Using Rotary Dryers to Preheat Materials for Your Kiln – Part 2

Welcome back to the second half of our series on utilizing rotary dryers as pre-heaters within your industrial kiln setup.  In the previous article, we covered the benefits of pre-heating, as well as why industrial dryers are well-suited for this role. In this second part, we’ll look into the specifics of preheating dryer designs and how they could affect the outcome.

Choices In Rotary Dryer Design When Being Used for Pre-Heating

1 – Direct vs Indirect Heating

As with kilns, rotary driers can potentially be heated either through direct or indirect heat. Direct-heated driers include the heat source within the drum, while indirect models place the heat source outside the drum.

In most situations, direct heating is the best option here. Since dryers run at much lower temperatures than industrial kilns, there’s less chance of the heat source damaging materials within.  Meanwhile, these offer much more efficient heat transfer and reduce fuel use, which is one of the main benefits of using a dryer for pre-heating.

However, if the materials or feedstock cannot come into contact with combustion gasses, indirect heating is still an option. You could also incorporate a combustion chamber to isolate the heat source within a direct-heating system.

2 – Co-Current vs Counter-Current Air Flow

Again, as with kilns, rotary dryers can be configured for co-current airflow, where the heat moves along with the materials, or counter-current where it blows against the material movement.

Generally, counter-current is the better option here.  This arrangement guarantees that the hottest point in the dryer is immediately before the materials exit into the kiln, so they enter the kiln at maximum possible heat. This reduces thermal shock. Otherwise, the material could potentially cool significantly as they transfer from the pre-heater and into the kiln drum.
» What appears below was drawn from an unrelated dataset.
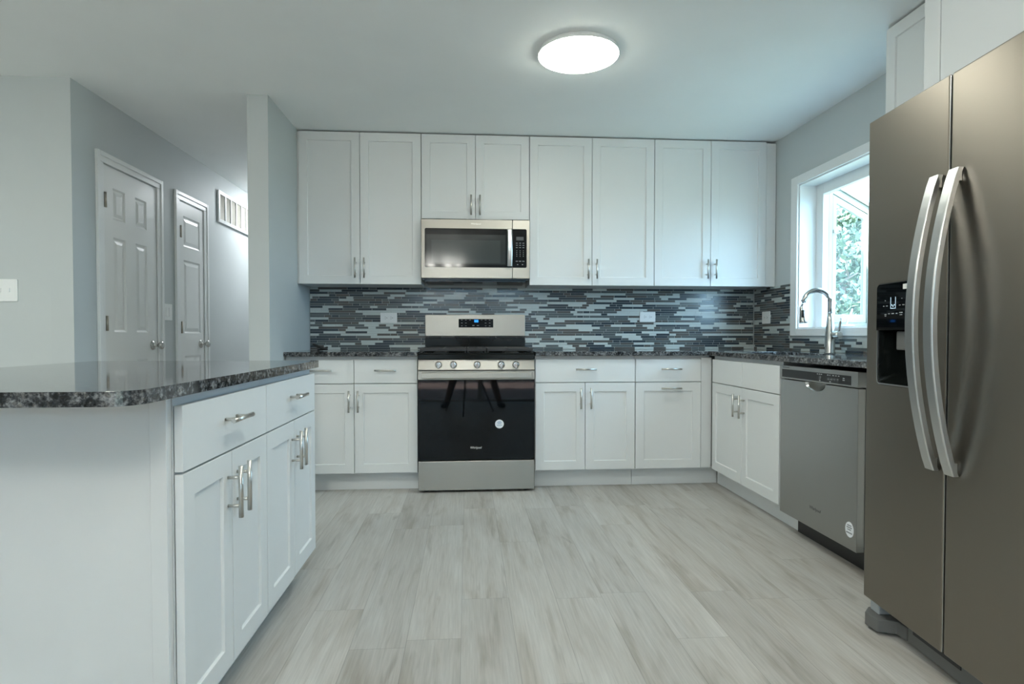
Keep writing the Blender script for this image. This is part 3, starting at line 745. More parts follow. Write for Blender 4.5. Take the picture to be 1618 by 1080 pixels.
# ------------------------------------------------------------------ microwave
def build_microwave():
    t = thing('microwave', 'stainless over-the-range microwave hanging under the short wall cabinet', 'microwave', (0.0595, 4.19, 1.378), 0, world=False)
    z = lambda q: q-1.378
    a, b = -0.3765, 0.3755
    bd = bmesh.new(); box(bd, a+0.003, b-0.003, 0.030, 0.378, z(1.412), z(1.8355)); obj('body', bd, 'black', t)
    un = bmesh.new(); box(un, a+0.02, b-0.02, 0.05, 0.37, z(1.400), z(1.4118))
    u = obj('vent_tray', un, 'black', t, 0.003)
    for xc in (-0.25, 0.25):
        gr = bmesh.new()
        for i in range(9): box(gr, xc-0.09, xc+0.09, 0.09+i*0.022, 0.098+i*0.022, z(1.3985), z(1.400))
        obj('grease_filter', gr, 'grey_plastic', u)
    sx = 0.2545                                             # seam between door and control column
    dz0, dz1 = z(1.421), z(1.826)
    d = obj('door', rplate(a, sx-0.001, dz0, dz1, 0.0, 0.029, 0.004), 'steel', t, 0.0015)
    c = obj('control_column', rplate(sx+0.001, b, dz0, dz1, 0.0, 0.029, 0.004), 'steel', t, 0.0015)
    gl = bmesh.new(); gz0, gz1 = z(1.4955), z(1.7645)
    pts = [(sx-0.0012, gz0), (sx-0.0012, gz1)] + [(x, q) for x, q in rrect(a+0.024, sx+0.2, gz0, gz1, 0.010) if x < 0]
    plate(gl, pts, -0.0012, -0.0001); g = obj('door_glass', gl, 'mwglass', d)
    obj('screen', BX(a+0.033, 0.207, -0.0016, -0.0013, z(1.517), z(1.722)), 'mwscreen', g)
    obj('inner_window', BX(a+0.070, 0.170, -0.0020, -0.0017, z(1.527), z(1.683)), 'mwscreen2', g)
    cg = bmesh.new(); rr_ = [(x, q) for x, q in rrect(sx-0.2, b-0.021, gz0, gz1, 0.010) if x > sx]
    pts = rr_[:6] + [(sx+0.0012, gz1), (sx+0.0012, gz0)] + rr_[6:]
    plate(cg, pts, -0.0012, -0.0001); k = obj('keypad', cg, 'mwglass', c)
    obj('display', BX(0.281, 0.333, -0.0016, -0.0013, z(1.686), z(1.711)), 'greyscreen', k)
    kp = bmesh.new()
    for x in (0.285, 0.308, 0.331):
        for q in (1.667, 1.652, 1.636): box(kp, x-0.0065, x+0.0065, -0.0015, -0.0013, z(q)-0.0014, z(q)+0.0014)
        for q in (1.614, 1.601, 1.588, 1.576): box(kp, x-0.0018, x+0.0018, -0.0015, -0.0013, z(q)-0.0022, z(q)+0.0022)
        box(kp, x-0.0075, x+0.0075, -0.0015, -0.0013, z(1.541)-0.0018, z(1.541)+0.0018)
    for x in (0.291, 0.325): box(kp, x-0.004, x+0.004, -0.0015, -0.0013, z(1.518)-0.0022, z(1.518)+0.0022)
    obj('key_print', kp, 'print', k)
    h = bmesh.new(); n = 12; pr = []
    z0, z1 = z(1.504), z(1.757)
    for i in range(n+1):
        q = i/n; pr.append((z0+(z1-z0)*q, -0.022-0.022*math.sin(PI*q)))
    rings = []
    for zz, y in pr: rings.append([h.verts.new(v) for v in ((0.2165, y, zz), (0.2235, y-0.006, zz), (0.2445, y-0.006, zz), (0.2515, y, zz), (0.2445, y+0.008, zz), (0.2235, y+0.008, zz))])
    for i in range(n):
        for q in range(6): h.faces.new((rings[i][q], rings[i][(q+1) % 6], rings[i+1][(q+1) % 6], rings[i+1][q]))
    h.faces.new(rings[0]); h.faces.new(rings[-1][::-1])
    for zz in (z0+0.012, z1-0.012): box(h, 0.224, 0.244, -0.022, -0.0013, zz-0.008, zz+0.008)
    obj('handle', h, 'fhandle', d)
    text('logo', 'Whirlpool', 0.0165, 'logo', d, (0.0, -0.0006, z(1.797)), shear=0.15)
build_microwave()

# ------------------------------------------------------------------ dishwasher
def build_dw():
    t = thing('dishwasher', 'stainless dishwasher under the counter between sink cabinet and refrigerator', 'dishwasher', (1.634, 2.714, 0), -PI/2)
    a, b = -0.310, 0.320
    obj('body', BX(a+0.012, b-0.008, 0.035, 0.60, 0.125, 0.862), 'grey_plastic', t)
    obj('toe_panel', BX(-0.278, b-0.001, 0.085, 0.10, 0.0008, 0.118), 'plastic', t)
    cx, hw, zb = 0.0, 0.083, 0.800
    # door skin with a half-round finger pocket cut out of its top edge
    pocket = [(cx-hw*math.cos(q), zb-0.040*math.sin(q)**0.8) for q in [PI*i/14 for i in range(15)]]
    pts = [(a+0.004, 0.105), (b-0.004, 0.105), (b-0.004, zb-0.002)] + [(x, min(z, zb-0.002)) for x, z in pocket[::-1]] + [(a+0.004, zb-0.002)]
    dm = bmesh.new(); plate(dm, pts, 0.0, 0.034)
    d = obj('door', dm, 'steelv', t, 0.002)
    pk = bmesh.new()                                     # the scooped cup behind the cut-out
    rows = []
    for j in range(6):
        s = j/5
        rows.append([pk.verts.new((cx+(x-cx)*(1-0.35*s), 0.0008+0.026*math.sin(s*PI/2), zb-0.002+(z-zb)*(1-s)*0.97)) for x, z in pocket])
    for j in range(5):
        for i in range(14):
            f = pk.faces.new((rows[j][i], rows[j][i+1], rows[j+1][i+1], rows[j+1][i])); f.smooth = True
    obj('pocket_handle', pk, 'chrome', d)
    c = obj('control_panel', rplate(a, b, 0.803, 0.869, -0.004, 0.034, 0.003), 'steelv', t, 0.002)
    s = obj('display_strip', BX(a+0.024, b-0.046, -0.0050, -0.0041, 0.810, 0.850), 'plastic', c)
    vt = bmesh.new()
    for i in range(5): plate(vt, [(a+0.032+i*0.0135+0.004*math.cos(q), 0.8595+0.0028*math.sin(q)) for q in [2*PI*k/10 for k in range(10)]], -0.0046, -0.0041)
    obj('vent_hole', vt, 'slot', c)
    for x, z, w_, h_ in [(0.050, 0.829, 0.010, 0.009), (0.115, 0.826, 0.008, 0.007), (0.138, 0.826, 0.008, 0.007), (0.160, 0.826, 0.008, 0.007), (0.182, 0.826, 0.008, 0.007)]:
        kp = bmesh.new(); plate(kp, [(x+w_*math.cos(q), z+h_*math.sin(q)) for q in [2*PI*k/12 for k in range(12)]], -0.0053, -0.0050)
        obj('button', kp, 'greyscreen', s)
    kt = bmesh.new()
    for x, z, w_ in [(0.030, 0.8435, 0.01), (0.045, 0.8435, 0.008), (0.060, 0.8435, 0.01), (0.110, 0.8435, 0.012), (0.126, 0.8435, 0.006), (0.150, 0.8435, 0.012), (0.170, 0.8435, 0.01), (0.190, 0.8435, 0.01), (0.048, 0.8145, 0.01), (0.128, 0.8145, 0.012), (0.225, 0.836, 0.012), (0.225, 0.828, 0.014)]:
        box(kt, x-w_/2, x+w_/2, -0.0053, -0.0050, z-0.0018, z+0.0018)
    obj('key_print', kt, 'print', s)
    text('logo', 'Whirlpool', 0.022, 'darklogo', d, (0.012, -0.0004, 0.203), shear=0.15)
    k = bmesh.new(); plate(k, [(0.270+0.0285*math.cos(q), 0.190+0.033*math.sin(q)) for q in [2*PI*i/40 for i in range(40)]], -0.0008, -0.0001)
    st = obj('sticker', k, 'sticker', d)
    tx = bmesh.new()
    for wv, z in ((0.028, 0.208), (0.036, 0.199), (0.024, 0.190), (0.040, 0.176)):
        n_ = int(wv/0.005)
        for q in range(n_): xx = 0.270-wv/2+q*wv/n_; box(tx, xx, xx+wv/n_*0.75, -0.0012, -0.0008, z-0.0024, z+0.0024)
    obj('sticker_print', tx, 'dimprint', st)
build_dw()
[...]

Note: when utilizing a rotary dryer for pre-heating, it typically requires a lower air volume than for drying operations. This offers another opportunity for cost savings.

3 – Flights

Rotary dryers utilize a flight as a material lifter for moving it through the drum. Flights are typically customized to the needs of the user, to best transport the materials being heated. You should consult with your supplier on the best flight design to properly move your feedstock while exposing it to maximum amounts of airflow.